If it’s not risk-informed, it’s not sustainable.

Life after the mudslide

Oct 3, 2017

Just more than a month after flooding and a mudslide killed hundreds and displaced thousands, many communities remain steadfast, in affected and high-risk areas around Freetown. 

Today, a small group of young men is hard at work, shoveling sand into bags and building a barrier in the narrow space between the recently-flooded river and the endless cluster of homes along its banks.

A man approaches them and asks, “Why did you choose to live here?”  Because, they explain, it was empty, very close to city center and because there is access to water.  It seemed a practical decision and it was only meant to be temporary.  But they grew comfortable, built networks, started businesses and, over time, it became their home. 

The man asks, “Aren’t you afraid the river will flood again?”  It might happen in five or ten years, they tell him, confidently.  But won’t happen again soon. 

This is an example of “zero-risk perception,” the feeling that “it won’t happen to me” or “it can’t happen again.”  It is a common human tendency to think that tragedies of such epic proportion cannot happen every day – that they can only happen, once in a lifetime. 

But in fact, they can happen anytime. 


The man with the questions is Dr. Muhi Usamah.  Dr. Usamah is a United Nations Development Programme (UNDP) Landslide Risk-Management Specialist. Having arrived in Sierra Leone, three weeks after the disaster, to provide support to Sierra Leone’s Environmental Protection Agency (EPA), he is one of a team of experts conducting assessments and analysis to inform the Government-commissioned Recovery and Risk Management Action Plan for Sierra Leone.  With academic backgrounds and extensive experience across a range of expertise areas, these specialists will propose solutions to immediate, medium, and long-term challenges; address both environmental and urban development issues; and enable national-planning that is evidence-based and risk-informed.

On this particular day, Dr. Usamah and his EPA counterparts are visiting communities along the disaster site.

Having moved upward, nearer to the source of the landslide, the team is graciously welcomed by those who remain close to the area where they last saw their loved ones.  Each has his or her story to tell.  These stories are difficult to hear and it is difficult not to fixate on the personal items that remain, half buried in mud and rubble: clothes, shoes, and children’s toys.

In the mountainous terrain where homes and families were consumed by heavy, wet mud, just weeks ago, other homes stand to each side in stark contrast, untouched and surrounded by greenery.  But where most of us see rocks and dirt, Dr. Usamah sees “exposed sub-surface geology”, “soil characteristics” and “weathering processes.” 

His work in Sierra Leone has been a two-step process.  The first component involved a joint UNDP/EPA analysis of the environmental causes of the mudslide, and the human activities that trigger them.  The second component is to produce a comprehensive set of recommendations for sustainable landslide risk management both in Freetown and in other landslide prone areas in Sierra Leone.

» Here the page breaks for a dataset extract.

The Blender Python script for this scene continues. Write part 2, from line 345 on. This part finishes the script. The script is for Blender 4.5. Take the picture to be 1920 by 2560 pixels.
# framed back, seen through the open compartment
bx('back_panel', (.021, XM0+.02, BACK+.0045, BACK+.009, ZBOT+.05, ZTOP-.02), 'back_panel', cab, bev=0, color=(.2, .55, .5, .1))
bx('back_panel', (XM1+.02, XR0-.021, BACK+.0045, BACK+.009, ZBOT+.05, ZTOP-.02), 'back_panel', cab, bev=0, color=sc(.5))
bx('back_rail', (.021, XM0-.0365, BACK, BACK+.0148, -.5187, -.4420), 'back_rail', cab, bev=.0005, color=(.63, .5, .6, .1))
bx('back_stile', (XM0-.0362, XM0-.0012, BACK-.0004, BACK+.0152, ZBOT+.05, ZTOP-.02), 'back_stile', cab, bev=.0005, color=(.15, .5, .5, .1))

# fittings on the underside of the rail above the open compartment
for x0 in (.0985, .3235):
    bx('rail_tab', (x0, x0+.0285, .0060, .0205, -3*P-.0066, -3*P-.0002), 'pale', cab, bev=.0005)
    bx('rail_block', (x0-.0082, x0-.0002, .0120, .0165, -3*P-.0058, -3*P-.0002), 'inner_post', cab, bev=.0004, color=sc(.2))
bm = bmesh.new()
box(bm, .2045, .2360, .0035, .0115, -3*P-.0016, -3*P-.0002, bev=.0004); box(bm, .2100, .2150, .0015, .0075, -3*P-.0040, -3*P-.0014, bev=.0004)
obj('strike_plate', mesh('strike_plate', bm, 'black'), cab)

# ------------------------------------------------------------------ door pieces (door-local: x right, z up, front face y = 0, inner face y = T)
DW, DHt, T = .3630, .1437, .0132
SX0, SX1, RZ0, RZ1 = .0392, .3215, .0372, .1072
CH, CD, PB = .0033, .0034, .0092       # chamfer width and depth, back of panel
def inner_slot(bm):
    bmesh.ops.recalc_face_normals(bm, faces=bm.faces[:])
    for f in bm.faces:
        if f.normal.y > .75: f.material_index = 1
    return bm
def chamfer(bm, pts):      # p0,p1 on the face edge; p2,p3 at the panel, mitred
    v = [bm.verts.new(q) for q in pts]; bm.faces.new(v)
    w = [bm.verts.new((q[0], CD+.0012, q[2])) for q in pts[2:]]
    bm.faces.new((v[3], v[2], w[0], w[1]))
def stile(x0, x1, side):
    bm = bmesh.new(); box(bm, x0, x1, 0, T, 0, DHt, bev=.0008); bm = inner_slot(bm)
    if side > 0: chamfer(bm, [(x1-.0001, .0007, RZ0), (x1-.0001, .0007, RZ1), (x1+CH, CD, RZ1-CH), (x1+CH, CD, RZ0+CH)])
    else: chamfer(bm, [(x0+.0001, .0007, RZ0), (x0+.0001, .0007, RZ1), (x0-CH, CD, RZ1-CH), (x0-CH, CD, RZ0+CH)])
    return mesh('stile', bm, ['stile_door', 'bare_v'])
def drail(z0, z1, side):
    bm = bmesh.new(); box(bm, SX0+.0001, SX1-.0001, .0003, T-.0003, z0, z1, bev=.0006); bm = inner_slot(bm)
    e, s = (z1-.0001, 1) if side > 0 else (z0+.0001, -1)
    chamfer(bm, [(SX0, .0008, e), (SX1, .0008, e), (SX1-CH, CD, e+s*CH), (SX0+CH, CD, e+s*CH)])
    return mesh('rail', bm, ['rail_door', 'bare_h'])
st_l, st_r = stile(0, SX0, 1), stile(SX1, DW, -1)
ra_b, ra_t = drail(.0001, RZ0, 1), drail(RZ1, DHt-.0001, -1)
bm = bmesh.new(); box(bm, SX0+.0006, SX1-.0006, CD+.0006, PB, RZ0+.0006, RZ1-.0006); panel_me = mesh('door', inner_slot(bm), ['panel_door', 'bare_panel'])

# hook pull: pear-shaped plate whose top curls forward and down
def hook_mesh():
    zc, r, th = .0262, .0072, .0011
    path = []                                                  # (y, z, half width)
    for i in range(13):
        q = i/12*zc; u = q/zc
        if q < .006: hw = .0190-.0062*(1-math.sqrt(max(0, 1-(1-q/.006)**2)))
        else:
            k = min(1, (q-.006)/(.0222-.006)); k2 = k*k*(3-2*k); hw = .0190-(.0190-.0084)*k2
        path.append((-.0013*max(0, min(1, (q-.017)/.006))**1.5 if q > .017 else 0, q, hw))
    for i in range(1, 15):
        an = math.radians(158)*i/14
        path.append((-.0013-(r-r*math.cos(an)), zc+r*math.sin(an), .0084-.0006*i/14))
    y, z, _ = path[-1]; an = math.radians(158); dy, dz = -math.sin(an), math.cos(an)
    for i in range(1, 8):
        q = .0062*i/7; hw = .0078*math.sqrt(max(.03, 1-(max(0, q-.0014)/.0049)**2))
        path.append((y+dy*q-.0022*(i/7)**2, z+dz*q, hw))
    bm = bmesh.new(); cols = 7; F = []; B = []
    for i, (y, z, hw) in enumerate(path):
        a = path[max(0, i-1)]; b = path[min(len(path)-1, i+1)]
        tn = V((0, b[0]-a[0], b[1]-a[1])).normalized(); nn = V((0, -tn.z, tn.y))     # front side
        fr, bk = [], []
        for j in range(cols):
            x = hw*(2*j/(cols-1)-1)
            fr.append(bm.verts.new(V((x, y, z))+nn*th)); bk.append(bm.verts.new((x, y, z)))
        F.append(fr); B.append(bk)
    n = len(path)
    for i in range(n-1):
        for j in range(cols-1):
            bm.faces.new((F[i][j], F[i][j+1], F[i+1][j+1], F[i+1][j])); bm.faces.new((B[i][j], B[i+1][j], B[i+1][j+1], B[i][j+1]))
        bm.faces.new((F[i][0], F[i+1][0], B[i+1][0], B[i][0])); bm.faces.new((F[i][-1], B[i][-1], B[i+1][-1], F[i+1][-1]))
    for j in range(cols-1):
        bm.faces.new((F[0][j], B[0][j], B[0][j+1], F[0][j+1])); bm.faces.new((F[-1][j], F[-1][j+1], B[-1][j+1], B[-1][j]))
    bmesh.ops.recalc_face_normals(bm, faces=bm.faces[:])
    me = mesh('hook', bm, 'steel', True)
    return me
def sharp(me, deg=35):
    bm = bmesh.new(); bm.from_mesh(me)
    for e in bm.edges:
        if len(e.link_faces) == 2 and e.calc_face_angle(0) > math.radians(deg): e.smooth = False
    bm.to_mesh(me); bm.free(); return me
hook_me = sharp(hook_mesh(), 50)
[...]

As more and more people relocate from rural to urban areas, one can observe massive landscape change around Freetown, as green areas are transformed into settlements.  Sierra Leone is undergoing rapid physical development.  Dr. Usamah cautions, “Development that is not risk-informed will not be sustainable.”  It was not only lives and homes that were destroyed on 14 August.  Many people lost their livelihoods and their entire life savings.  They are no longer experiencing the benefits of development and it will take time for them to recover the standard of living they had known. 

Development and disaster risk-reduction are not two separate issues. It’s not only about “responding” to disasters, but also about understanding their causes and integrating this knowledge into plans, so that risk is mitigated in the first place.


Risk-informed development also requires a coordinated approach, with responsible actors at all levels.  It should come from the top down, but also from the bottom up – from national-level planning to community-level action. 

At a national policy level, disaster risk-management could include the establishment and implementation of relevant building codes and by-laws, early warning systems, and contingency plans. In fact, many of the UNDP Expert’s recommendations relate to the need to establish policies and to ensure their strict implementation.  This is critical in making it clear which areas are safe or unsafe to live.

The type of risk-assessments that have been conducted by UNDP and the EPA could also inform local-level preparedness.  They could, for example inform emergency evacuation and contingency plans.

Communities are also well-positioned to advocate risk-awareness and their participation is critical.  The communities of Sierra Leone are resilient, strong, and close knit.  Trusted community leaders – youth leaders, religious leaders – must play a role in delivering important, life-saving messages.  It is time to abandon the idea that “nothing will happen” and recognize that “anything can happen” at any time. 

According to Dr. Usamah, “We know that there will be more floods, mudslides, and landslides in the future.  We just don’t know when.” The key is to raise awareness so that people are fully aware that they are living with risk and are able to make informed decisions.